Jadi, kata Ustadz Fahmi, dari pemilihnya dulu, kalau jiwa pemilihnya rusak otomatis yang dipilih juga rusak.
BACA JUGA:Kebakaran di Jawa Kiri Lubuklinggau, Begini Kondisi Pemilik Rumah
“Lalu bagaimana kategori pemimpin dalam Islam? Pertama hubungannya dengan Allah SWT. Kira-kira selesai ngga? Kalau hubungannya dengan Allah ngga selesai. Ini bahaya. Karena sebelum seseorang menerima amanah apapun Allah berpesan ‘Aku menciptakan jin dan manusia tiada lain hanya untuk beribadah pada-Ku (Allah SWT)’” terang Ketua Forum Pesantren Kota Lubuklinggau ini.
Kedua, kategori pemimpin menurut Islam itu bagaimana hubungan dia dengan rakyatnya. Punyakah dia rasa simpati dengan mayarakat, peduli dengan masyarakat.

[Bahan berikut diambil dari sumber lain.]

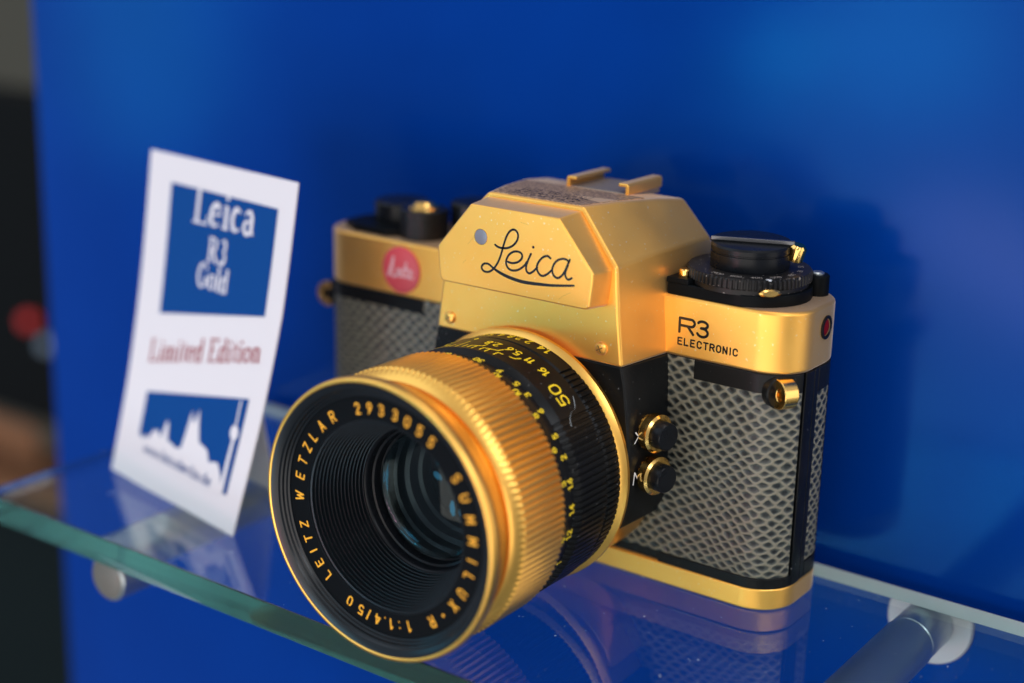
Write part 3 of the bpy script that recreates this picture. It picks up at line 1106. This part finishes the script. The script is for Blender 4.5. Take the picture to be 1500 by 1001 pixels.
for i, w_ in enumerate(txt * 2):
    a0 = radians(-100 + i * 22.5)
    sub = Ink(lambda u, v, l, a0=a0: (DX + (12.3 + v) * cos(a0 + u / 12.3), DY + (12.3 + v) * sin(a0 + u / 12.3), 81.93 + l))
    write(sub, w_ if i < 8 else '.-', 0, -.6, 1.2, .16, centre=True)
    o_ = len(ik.V)
    ik.V += sub.V
    ik.F += [tuple(q + o_ for q in f) for f in sub.F]
ik.make('dial_lettering', GREY, dial)
tb = build('index_tab', *turned((54.3, 3.7, 78.9), (.72, -.69, 0), [(.9, -2), (1.25, .2), (1.25, 1.1), (.9, 1.5)], 24), GOLDP, dial)
for v in tb.data.vertices:                                       # flattened into an oval tab
    d = Vector((.69, .72, 0))
    c0 = Vector((54.3, 3.7, 78.9)) * S - worldloc(dial)
    q = v.co - c0
    v.co = c0 + q + d * q.dot(d) * 1.1
    v.co.z = c0.z + (v.co.z - c0.z) * .75
build('index_mark', *box(53.6, 54.9, 3.2, 3.9, 81.75, 81.98), WHT, dial)
knob = build('rewind_knob', *turned((DX, DY, 0), (0, 0, 1), [(9.5, 81.9), (9.6, 82.3), (9.6, 85.6), (9.35, 85.7), (9.35, 85.95), (9.6, 86.1), (9.6, 87.2), (9.2, 87.7), (.2, 87.7)], 96), ANOD, C, smooth=25)
knob['label'] = 'black rewind knob with folded crank'
# folded crank: a raised half disc on the knob with a straight bright edge
cd = Vector((.93, .36)).normalized()
cn = Vector((-cd.y, cd.x))
hp = [(Vector((DX, DY)) + cd * 9.7 * cos(radians(t)) + cn * (9.7 * sin(radians(t)) - 1.2 * (abs(cos(radians(t))))) ) for t in range(0, 181, 9)]
hp = [tuple(q) for q in hp]
build('crank', *prism(hp, 87.5, 88.6), ANOD, knob, bevel=.2)
e0, e1_ = Vector((DX, DY)) - cd * 9.6 - cn * 1.3, Vector((DX, DY)) + cd * 10.4 - cn * 1.3
bar = [tuple(e0), tuple(e1_), tuple(e1_ + cn * 1.5), tuple(e0 + cn * .5)]
build('crank_edge', *prism([tuple(q) for q in bar], 87.9, 88.85), mat('worn_metal', (.13, .13, .14), .35, 0.9), knob, bevel=.15)
hc = Vector((DX, DY)) + cd * 10.4
build('crank_handle', *turned((hc.x, hc.y, 84.0), (.28, -.05, 1), [(1.3, 0), (2.1, .3), (2.1, 3.6), (1.5, 4.2), (.4, 4.3)], 40,
                              rib=lambda t, r, k: r - (.25 if int(t / (2 * pi) * 20 + .25 + k) % 2 and 0 < k < 3 else 0)), GOLDP, knob)
build('release_pin', *turned((32.2, 3.2, 79.3), (0, 0, 1), [(1.5, -.2), (1.5, 1.6), (1.2, 1.9), (.2, 1.9)], 32), GOLDP, C)
ps = build('corner_post', *turned((57.6, 23.0, ZT), (0, 0, 1), [(2.9, -.2), (2.9, 4.6), (2.6, 5.0), (.2, 5.0)], 32), BLACKM, C)
build('post_screw', *turned((57.6, 23.0, ZT + 5.0), (0, 0, 1), [(1.6, -.1), (1.6, .3), (1.2, .6), (.2, .6)], 24), STEEL, ps)

# ------------------------------------------------------------------ left shoulder controls
build('lever_plate', *prism([(-80, 6), (-74, 2.5), (-62, 2.2), (-58, 6), (-60, 20), (-76, 22), (-80, 14)], ZT - .1, 77.2), BLACKM, C, bevel=.3)
build('advance_lever', *turned((-68.3, 17.0, ZT), (0, 0, 1), [(8, -.1), (8, 6.8), (7.4, 7.4), (.2, 7.6)], 64), ANOD, C)
sdl = build('shutter_dial', *turned((-54.2, 9.6, ZT), (0, 0, 1), [(6.8, -.1), (6.8, 7.6), (6.4, 8.0), (.2, 8.0)], 180,
                                    rib=lambda t, r, k: r - (.12 if int(t / (2 * pi) * 90) % 2 else 0)), ANOD, C)
build('shutter_button', *turned((-54.2, 9.6, ZT + 8), (0, 0, 1), [(4.4, -.1), (4.2, .6), (3.2, 1.0), (2.6, 1.7), (1.6, 2.0), (.2, 2.0)], 40), GOLDP, sdl)
build('film_counter', *turned((-45.0, 20, ZT), (0, 0, 1), [(6.5, -.1), (6.5, 9.0), (6.0, 9.6), (.2, 9.6)], 64), ANOD, C)

# ------------------------------------------------------------------ the lens
LN = empty('lens', (0, -17, ZL), C)
LN['label'] = 'large lens with gold focus ring and black numbered rings'
build('mount_flange', *lathe([(28, -17), (31.2, -17.4), (31.9, -18.4), (32.6, -19.0), (32.6, -19.9), (31.9, -20.7), (31.2, -21.2), (28, -21.2)]), GOLDR, LN, smooth=30)


def ribs(lo, hi, n, depth, duty=.45, ks=(1, 2)):
    """grooves cut between the angles lo..hi (degrees, may wrap), only in profile rows ks"""
    def f(t, r, k):
        d = math.degrees(t) % 360
        inside = (lo <= d <= hi) if lo <= hi else (d >= lo or d <= hi)
        if not inside or k not in ks:
            return r
        ph = (t / (2 * pi) * n) % 1
        return r - depth if ph < duty else r
    return f


NA = 126
build('aperture_ring', *lathe([(27, -21.0), (31.1, -21.0), (31.45, -21.4), (31.6, -26.0), (31.05, -26.9), (27, -27.0)], NA * 8,
                              ribs(122, 60, NA, .55, .30, (1, 2, 3, 4))), BLACK, LN, smooth=25)
build('barrel', *lathe([(26, -26.8), (31.0, -26.9), (31.6, -27.3), (31.9, -27.6), (31.9, -38.3), (31.1, -39.7), (30.6, -40.3), (26, -40.3)], NA * 8,
                       ribs(142, 38, NA, .5, .30, (2, 3, 4, 5))), BLACK, LN, smooth=25)
build('distance_scale', *lathe([(25, -40.2), (30.6, -40.2), (31.0, -40.9), (31.4, -45.4), (31.4, -47), (25, -47)], 240), ANOD, LN, smooth=30)
NF = 126


def focus_rib(t, r, k):
    if k in (0, 8):
        return r
    ph = (t / (2 * pi) * NF) % 1
    return r - .62 * max(0.0, 1 - abs(ph - .5) / .3) ** .9


build('focus_ring', *lathe([(27, -45.6), (31.6, -45.6), (32.2, -45.9), (32.7, -46.4), (32.75, -61.5), (32.05, -62.1), (31.2, -63.5), (30.2, -64.1), (27, -64.1)], NF * 8,
                           lambda t, r, k: focus_rib(t, r, k) if k in (1, 2, 3, 4) else r), GOLDR, LN, smooth=28)
build('front_tube', *lathe([(27, -62.2), (29.2, -62.2), (29.2, -64.9), (30.3, -65.2), (30.7, -66.6), (31.1, -68.5), (31.9, -70.3), (32.1, -70.7), (32.9, -71.0), (33.15, -71.8), (33.15, -73.2),
                            (33.0, -73.9), (32.5, -74.15), (32.1, -74.1), (31.9, -73.8), (31.4, -72.0), (30.4, -69.5), (28, -67.0)], 220), GOLDR, LN, smooth=60)
# filter thread
th = [(31.3, -73.7)]
y = -73.6
while y < -71.6:
    th += [(30.9, y), (30.3, y + .12), (30.9, y + .24)]
    y += .3
build('filter_thread', *lathe([(31.95, -74.0), (31.5, -73.9), (30.3, -73.3), (30.0, -72.9), (29.6, -72.7), (29.4, -72.2), (29.0, -72.0), (28.8, -71.6), (28.4, -71.4), (28.3, -70.9), (31.3, -70.9)], 200), BAFFLE, LN, smooth=20)
YN = -71.1
build('name_ring', *lathe([(28.5, -70.5), (28.5, YN), (22.9, YN), (22.7, YN + .3), (22.7, -70.5)], 200), BLACKM, LN, smooth=30)


def ring_ink(R0, y):
    return lambda a0: (lambda u, v, l: ((R0 + v) * cos(a0 - u / R0), y - .02 - l, ZL + (R0 + v) * sin(a0 - u / R0)))


ik = Ink(None)
RN = 25.5
for c, a in [('L', -132.4), ('E', -140), ('I', -146.9), ('T', -153.9), ('Z', -161.8), ('W', -177.6), ('E', 170.8), ('T', 161.9), ('Z', 153.0), ('L', 144.6), ('A', 135.6), ('R', 125.4),
             ('2', 106.4), ('9', 98.2), ('3', 90.6), ('3', 81.7), ('0', 73.6), ('5', 65.4), ('5', 56.9),
             ('S', 35.4), ('U', 25.1), ('M', 14.2), ('M', 3.2), ('I', -7.3), ('L', -16.6), ('U', -27.2), ('X', -36.9), ('-', -46.5), ('R', -55.6),
             ('1', -72.2), (':', -78.8), ('1', -84.3), ('.', -88.6), ('4', -93.6), ('/', -99.9), ('5', -105.3), ('0', -113.5)]:
    ik.fn = ring_ink(RN, YN)(radians(a))
    h = 2.4
    if c == '-':
        ik.disc(0, 0, .38)
    else:
        write(ik, c, 0, -h / 2, h, .39, centre=True, wide=.95)
ik.make('name_lettering', ORA, LN, 'amber engraved lettering round the front of the lens')

# stepped baffle cone
prof = []
n = 15
for i in range(n):
    r0 = 22.7 - 4.9 * i / n
    y0 = -71.0 + 13.6 * i / n
    prof += [(r0, y0), (r0 - .10, y0 + .42), (r0 - .52, y0 + .50), (r0 - .56, y0 + .72), (r0 - .34, y0 + .80)]
prof += [(17.8, -57.4), (24.5, -57.4), (24.5, -71.0)]
build('baffle_cone', *lathe(prof, 160), BAFFLE, LN, smooth=20)
build('retaining_ring', *lathe([(17.9, -57.6), (17.3, -57.3), (17.0, -56.8), (16.9, -55.4), (16.4, -55.2), (16.2, -54.6), (16.1, -53.2), (15.6, -53.0), (15.5, -52.0), (20, -52.0), (20, -57.6)], 160), ANOD, LN, smooth=35)


def dome(name, R0, y0, sag, m):
    """bulging glass element facing the viewer"""
    pr = [(R0 * sin(a), y0 - sag * cos(a)) for a in [pi / 2 * i / 14 for i in range(15)]]
    rg = [[(r * cos(2 * pi * i / 96), y, ZL + r * sin(2 * pi * i / 96)) for i in range(96)] for r, y in pr[1:]]
    rg += [[(r * cos(2 * pi * i / 96), y0 + 1.2, ZL + r * sin(2 * pi * i / 96)) for i in range(96)] for r in (R0,)]
    V, Fc = loft(rg, True, True)
    return build(name, V, Fc, m, LN, smooth=60)


dome('front_element', 15.4, -53.6, 3.6, FRONTG)
build('inner_barrel', *lathe([(15.6, -51.0), (14.6, -50.4), (14.6, -47.6), (13.9, -47.2), (13.9, -44.6), (12.9, -44.2), (12.9, -41.6), (12.2, -41.2), (12.2, -33), (17, -33), (17, -51)], 160), BAFFLE, LN, smooth=30)
dome('rear_element', 12.1, -38.6, 4.2, LENSG)

# numbers on the rings


def cyl_ink(R0, a0, y0):
    a0 = radians(a0)
    return lambda u, v, l: ((R0 + .03 + l) * cos(a0 + u / R0), y0 - v, ZL + (R0 + .03 + l) * sin(a0 + u / R0))


ik = Ink(None)
for t_, a, in (('1.4', 72.8), ('2', 81.2), ('2.8', 88.6), ('4', 96), ('5.6', 103.5), ('8', 111.5), ('11', 119.5), ('16', 128)):
    ik.fn = cyl_ink(31.5, a, -22.8)
    write(ik, t_, 0, -1.1, 2.2, .44, centre=True, gap=.2)
ik.make('aperture_numbers', YEL, LN, 'yellow aperture numbers')
ik = Ink(None)
ik.fn = cyl_ink(31.92, 48.6, -33.4)
write(ik, '50', 0, -1.8, 3.4, .52, centre=True, gap=.22, wide=1.3)
ik.fn = cyl_ink(31.92, 100.5, -29.6)
ik.poly([(-.75, 0), (0, -.9), (.75, 0), (0, .9)])
for sgn in (-1, 1):
    for t_, da in (('2.8', 11.5), ('5.6', 22.5), ('11', 31.5), ('16', 39.5)):
        ik.fn = cyl_ink(31.91, 100.5 + sgn * da, -31.5)
        write(ik, t_, 0, -1.1, 2.3, .44, centre=True, gap=.2)
    for da, de, yb in ((11.0, 6.0, -34.2), (19.5, 12.5, -34.2), (29.0, 20.0, -34.4)):
        ik.fn = cyl_ink(31.91, 100.5, 0)
        r_ = radians(1) * 31.36
        ik.stroke([(sgn * da * r_, 33.1), (sgn * da * r_ * .96, 34.6), (sgn * de * r_, 35.6), (sgn * de * r_, 37.4)][0:4], .38)
    for da in (3.4, 8.6, 15.5):
        ik.stroke([(sgn * da * r_, 35.4), (sgn * da * r_, 37.6)], .34)
ik.stroke([(0, 32.0), (0, 37.8)], .3)
ik.make('depth_scale', YEL, LN, 'yellow depth of field lines and focal length')
ik = Ink(None)
for t_, a in (([('i8')], 99.5), ('30', 82.8), ('9', 71.2), ('5', 61.5), ('3', 54.6), ('6', 45.6), ('5', 33.5), ('2', 24.0), ('1.6', 12.4), ('1.4', 1.0), ('1.2', -10.6), ('1', -26)):
    ik.fn = cyl_ink(31.1, a, -41.5)
    write(ik, t_, 0, -.85, 1.75, .36, centre=True, gap=.2)
for t_, a in (('50', 92), ('10', 68.9), ('10', 57.2), ('8', 44.6), ('6', 28.4), ('5', 13.8), ('4', -11.5)):
    ik.fn = cyl_ink(31.33, a, -44.4)
    write(ik, t_, 0, -.95, 1.95, .38, centre=True, gap=.2)
ik.make('distance_numbers', YEL, LN, 'yellow distance numbers')

# ------------------------------------------------------------------ lint and dust
lp = [(45.5, -29.5), (42.5, -30.5), (40.5, -31.5), (39.6, -33.2), (38.0, -34.6), (36.2, -35.4), (34.3, -35.8)]
V, Fc = [], []
sp = spline([(32.1 * cos(radians(a)), y, ZL + 32.1 * sin(radians(a))) for a, y in lp], 5)
rings = [[(x + .05 * cos(t), y + .05 * sin(t), z + .05 * sin(t + 1)) for t in (0, 2.1, 4.2)] for x, y, z in sp]
tag(build('lint_fibre', *loft(rings), LINT), 'thin pale lint fibre clinging to the lens barrel beside the number', 'fibre')
V, Fc = [], []
for i in range(400):
    x, y = random.uniform(-150, 140), random.uniform(-70, 36)
    r = random.choice((.035, .05, .06, .08, .13))
    a = random.uniform(0, pi)
    l = r * random.choice((1, 1, 1, 2, 5))
    o_ = len(V)
    ca, sa = cos(a), sin(a)
    for sx, sy, sz in ((-1, -1, 0), (1, -1, 0), (1, 1, 0), (-1, 1, 0), (0, 0, 1)):
        V.append((x + ca * l * sx - sa * r * .6 * sy, y + sa * l * sx + ca * r * .6 * sy, ZS + .02 + r * sz))
    Fc += [(o_, o_ + 1, o_ + 4), (o_ + 1, o_ + 2, o_ + 4), (o_ + 2, o_ + 3, o_ + 4), (o_ + 3, o_, o_ + 4), (o_ + 3, o_ + 2, o_ + 1, o_)]
tag(build('dust', V, Fc, LINT, smooth=0), 'scattered pale dust specks lying on the glass shelf', 'dust', kind='stuff')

Sebagaimana yang dicontohkan Nabi. Nabi itu merasa gelisah jika umatnya susah. Nabi itu selalu berfikir tentang kemaslahatan untuk umat.
Nabi selalu bertindak bagaimana umatnya tidak berat dan tidak susah. Pemimpin tidak befikir tentang pajak yang banyak yang memberatkan dan dibebankan pada masyarakat.
BACA JUGA:Didik Pelajar jadi Pemimpin Berdaya Saing
Dan seorang pemimpin itu penuh kasih sayang dengan orang – orang yang beriman.
“Kalau dalam bahasa kenegaraan : lebih berkasih sayang dengan warganya dibanding warga asing dan aseng diluar negaranya. Kalau ada peluang pekerjaan mengutamakan rakyatnya dibanding orang dari luar. Kalau ada calon pemimpin yang saat ini bakal meneruskan kebijakan, ketenagaan dari luar negara lebih diberikan peluang dari dalam negara, tinggalkan!,” terang Kakak Guru Atiq Fahmi.
Kategori pemimpin dalam Islam yang ketiga dilihat dari bagaimana pemimpin dengan dirinya.
“Dia tuntas secara keilmuannya, selain pendidikannya tinggi gagasannya itu lugas, penyampaiannya itu cerdas, kebijakannya itu tuntas, tidak ngambang (jelas dari permulaan hingga akhir). Maka, jangan kita memilih capres cawapres yang plonga plongo. Yang kemampuannya mengandalkan kekuasaan orang tuanya. Syair Arab berkata ‘Jangan berkata ini ayah Ku, tapi berkatalah inilah Aku’,” jelasnya.